Sedangkan Grifith (2002: 95) mendefinisikan kebijakan sebagai susunan strategi yang digunakan oleh pemerintah untuk memandu tindakan mereka dalam bidang tertentu (yang di dalamnya terdapat pelbagai alternatif yang sebelumnya telah disusun bersama).
Kebijakan Perdagangan
Jhingan (1990) menjelaskan, bahwa kebijakan perdagangan sebagai suatu kebijakan yang dapat menopang percepatan laju pembangunan ekonomi dengan:
a. Memungkinkan negara tebelakang memperoleh bagian lebih besar dari manfaat perdagangan;
b. Meningkatkan laju pembentukan modal;
c. Meningkatkatkan industrialisasi;
d. Menjaga keseimbangan neraca pembayaran (Ikbar, 1995: 148).
Pendapat yang senada, dikemukakan Djiwandono (1992: 52-53), bahwa kebijakan perdagangan dimungkinkan sebagai landasan untuk menunjang pelaksanaan pembangunan nasional yang berkesinambungan.
Kebijakan perdagangan mencakup tindakan pemerintah terhadap rekening yang sedang berjalan (current account) daripada neraca pembayaran intenasional, khususnya tentang ekspor dan impor barang/jasa. Jenis kebijakan ini misalnya tarif terhadap impor, bilateral trade agreement, state trading, dan sebagainya (Nopirin, 1999: 49-51)
Ikbar (1995), mengidentifikasi beberapa argumen guna mendukung suatu kebijakan perdagangan yang pada dasarnya merupakan suatu bentuk proteksi, sebagai berikut:
1. Terms of Trade (perbandingan antara harga impor dan harga-harga ekspor). Bahwa perubahan ”terms of trade” yang menguntungkan suatu negara akan memberi peluang bagi negara yang bersangkutan untuk memperoleh surlpus pendapatan nasional. Ini bisa dilakukan dengan penerapan tarif dan bukan tarif tertentu yang membuat nilai impor turun dan nilai ekspor meningkat. Namun, tindakan kebijakan negara dengan penerapan tarif dan bentuk proteksi lainnya, biasanya dapat mengundang tindakan balasan negara lain terutama yang terkena langsung akibat itu.
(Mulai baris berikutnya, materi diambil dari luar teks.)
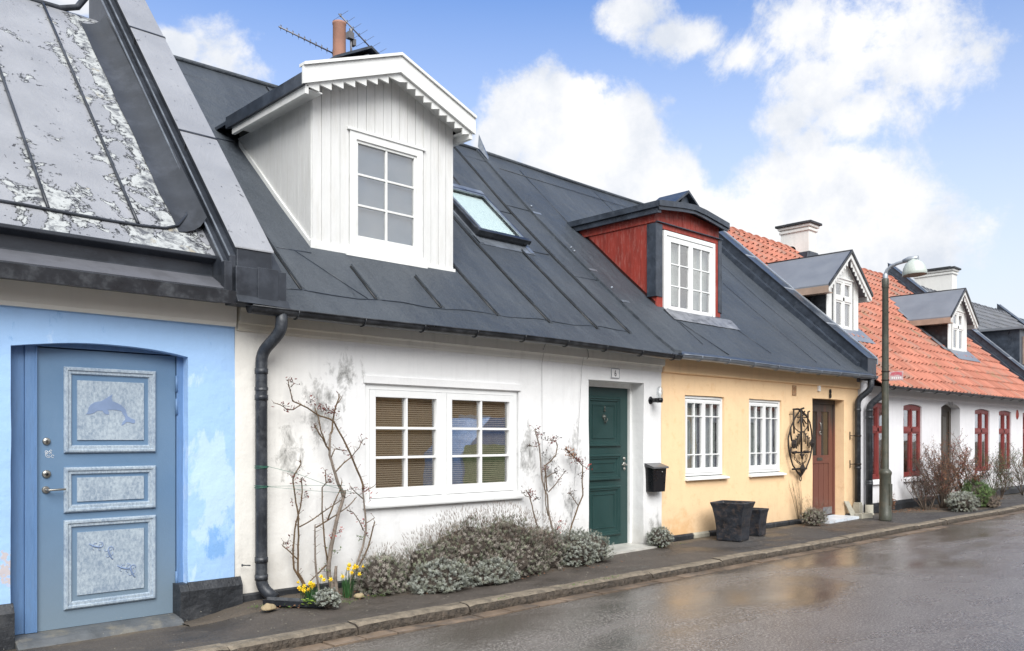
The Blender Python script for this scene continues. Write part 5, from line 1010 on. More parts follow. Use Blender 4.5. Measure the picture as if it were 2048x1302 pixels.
m = MB(); frame_rect(m, 29.5, 30.5, 3.75, 4.6, .81, .86, .06); m.box(29.97, 30.03, .82, .86, 3.8, 4.55); m.build('window_frame', 'brown_soffit', d); pane(d, 29.56, 30.44, 3.8, 4.55, .835)
masonry_chimney(gh, 31.0, 31.42, 3.40, 4.65, 6.0, 7.32)
parapet(38.2, 38.6, 'dark fire wall closing the grey tiled roof at the right edge of the picture', lambda y: 3.0+.93*y, -.2, 4.2, lambda y: RTz(y)-.1, 3.0)
fh = thing('far_house', (42, 0, 0), 'pale house at the far end of the row', 'house', 'terraced houses along the street')
front_wall('wall', 'far_plaster', fh, 38.3, 60, 0, 2.64, [], step=1.); roof_slab('roof', 'felt', fh, 38.6, 60, RW+[(7.9,2.7)], sagf=lambda x: 0, step=2)

# ================================================================== objects on the walls
def mailbox():
    t = thing('mailbox', (9.72, -.07, .76), 'black metal mailbox with a sloping lid, hung beside the green door', 'mailbox')
    m = MB(); m.prism([(9.585,1.07),(9.895,1.07),(9.86,.745),(9.60,.745)], lambda x, z: (x,-.135,z), lambda x, z: (x,-.004,z)); bevel(m.build('body', 'black_plastic', t), .006)
    m = MB(); m.px([(-.0,1.145),(-.16,1.095),(-.165,1.07),(-.155,1.068),(-.0,1.10)], 9.565, 9.915); bevel(m.build('lid', 'mail_lid', t), .004)
    m = MB(); m.lathe([(0,.006),(.010,.006),(.012,0)], (9.80,-.136,1.02), (0,-1,0), 10); m.build('lock', 'silver', t)
mailbox()
t = thing('wall_lamp', (9.70, 0, 2.03), 'black wall lamp with a clear glass jar above the mailbox', 'lamp')
m = MB(); m.lathe([(0,.02),(.045,.02),(.055,.01),(.055,0)], (9.70,0,2.02), (0,-1,0)); m.tube([(9.70,0,2.02),(9.70,-.20,2.02)], .032, 12); m.lathe([(.0,-.035),(.042,-.035),(.045,.0),(.045,.02),(.0,.02)], (9.70,-.165,2.02)); m.build('bracket', 'black_plastic', t)
m = MB(); m.lathe([(.043,0),(.046,.06),(.046,.10),(.038,.145),(.02,.165),(0,.17)], (9.70,-.165,2.04)); m.build('glass_globe', 'globe', t)
m = MB(); m.lathe([(.012,0),(.014,.03),(.026,.06),(.028,.085),(.018,.11),(0,.118)], (9.70,-.165,2.035)); m.build('bulb', 'plate_white', t)
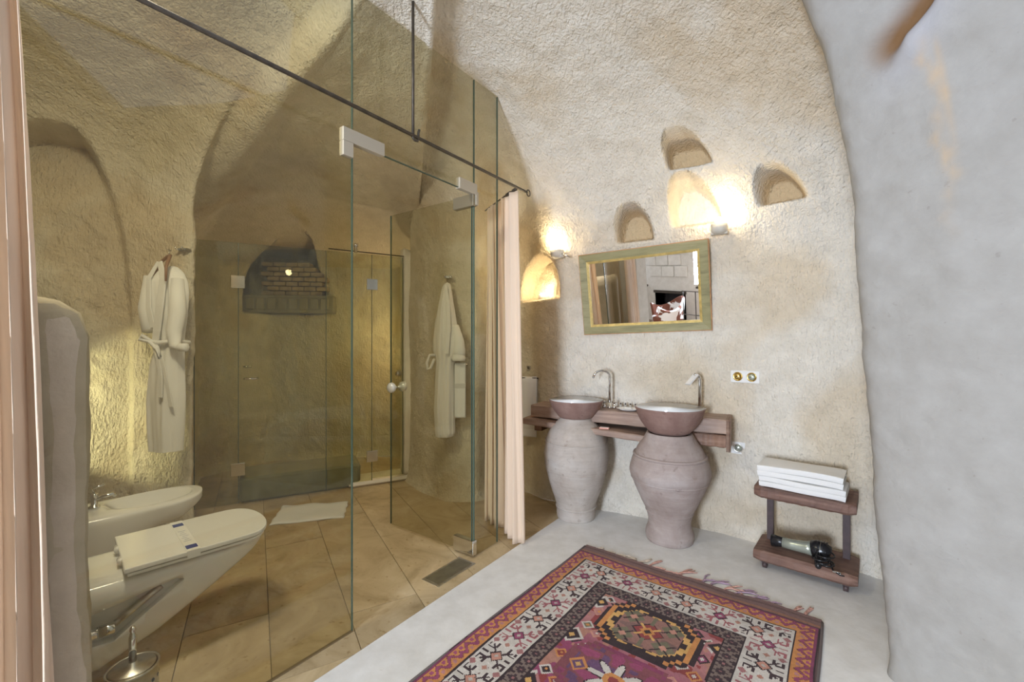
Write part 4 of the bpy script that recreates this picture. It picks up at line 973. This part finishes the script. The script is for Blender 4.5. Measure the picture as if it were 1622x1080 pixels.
towel_fold('white folded towel on top of the pile on the wooden stand', .527, .062, .012, .02, .398, .235, 4)
hd = thing('hair_dryer', 'silver-green and black hair dryer lying on the lower board of the stand', 'hair dryer', (SO_[0]+SX[0]*.075+.646*.10, SO_[1]+SX[1]*.075+.763*.10, .105), SRT-.05)
ZD = .043
MB().tube([(-.0, 0, ZD-.004), (.055, 0, ZD), (.06, 0, ZD)], [.034, .027, .024], 20).build('nozzle', M_BLACK, hd)
MB().tube([(.055, 0, ZD), (.10, 0, ZD), (.17, 0, ZD+.006), (.20, 0, ZD+.01)], [.029, .029, .034, .040], 24).build('barrel', M_SILVERGREEN, hd)
MB().tube([(.195, 0, ZD+.008), (.215, 0, ZD+.012), (.25, 0, ZD+.012), (.275, 0, ZD+.008), (.28, 0, ZD+.006)], [.042, .048, .047, .036, .012], 24).build('motor_housing', M_BLACK, hd)
for k in range(4): MB().tube([(.224+.012*k, .049*math.cos(a), ZD+.012+.049*math.sin(a)) for a in np.linspace(0, 2*PI, 28, endpoint=False)], .0018, 6, True).build('ring', M_STEEL if k == 1 else M_BLACK, hd)
MB().tube([(.23, -.03, ZD), (.235, -.075, .035), (.24, -.125, .022), (.242, -.14, .020)], [.022, .019, .016, .012], 16).build('handle', M_BLACK, hd)
crd = []
for k in range(70):
    a = k*.42; crd.append((.255+.036*math.cos(a)+.012*math.sin(a*.31), -.075+.040*math.sin(a)+.015*math.cos(a*.23), .012+.0009*k))
MB().tube(crd, .0042, 6).build('cord', M_BLACK, hd)
MB().tube([(.28, -.05, .03), (.30, -.10, .006), (.335, -.13, .006), (.35, -.125, .006)], .0035, 6).build('cord', M_BLACK, hd)
MB().box(.30, .335, -.115, -.11, .005, .012).build('plug_pin', M_CHROME, hd)
# ---------------------------------------------------------------- kilim rug
RO = (.472, 2.76); RU = (.791, -.612); RV = (-.61, -.792); RW = 1.218; RL = 2.35; KN = .0055
rug = thing('rug', 'hand-woven red rug with stepped medallions and a white flowered border', 'rug', (RO[0], RO[1], 0), math.atan2(-.612, .791))
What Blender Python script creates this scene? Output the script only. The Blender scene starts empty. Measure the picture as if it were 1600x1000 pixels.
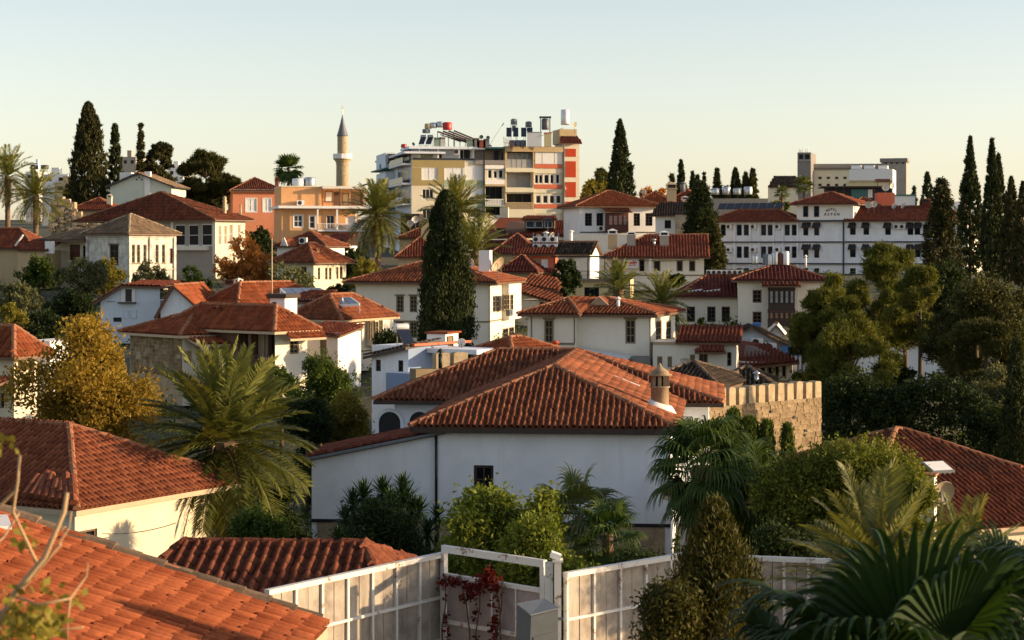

2. Rasio Tabungan. Untuk pembentukan modal, salah satu cara yang penting ialah dengan tabungan domestik, dengan membatasi impor komoditas konsumsi melalui pengawasan langsung atau penetapan bea masuk. Maka, pengeluaran untuk konsumsi dapat dikurangi dengan jumlah sebesar jumlah kenaikan dalam tabungan. Peningkatan tabungan bermanfaat pula untuk melakukan barang modal, dan kondisi yang diperlukan untuk ialah bahwa pengurangan barang impor konsumsi harus diikuti oleh peningkatan impor barang modal dengan nilai yang sama.
3. Investasi Asing. Proteksi juga relevan untuk sumber pembentukan modal dengan menarik investasi asing bagi negara berkembang khususnya, dan modal kerja sama penanaman modal yang dilakukan oleh negara-negara industri maju. Hambatan pokok bagi output produk industri dari penanaman modal asing di negara berkembang, biasanya, adalah lemahnya daya beli masyarakat dan sempitnya pasar domestik. Untuk itu banyak negara berkembang melakukan orientasi ekspor (export oriented).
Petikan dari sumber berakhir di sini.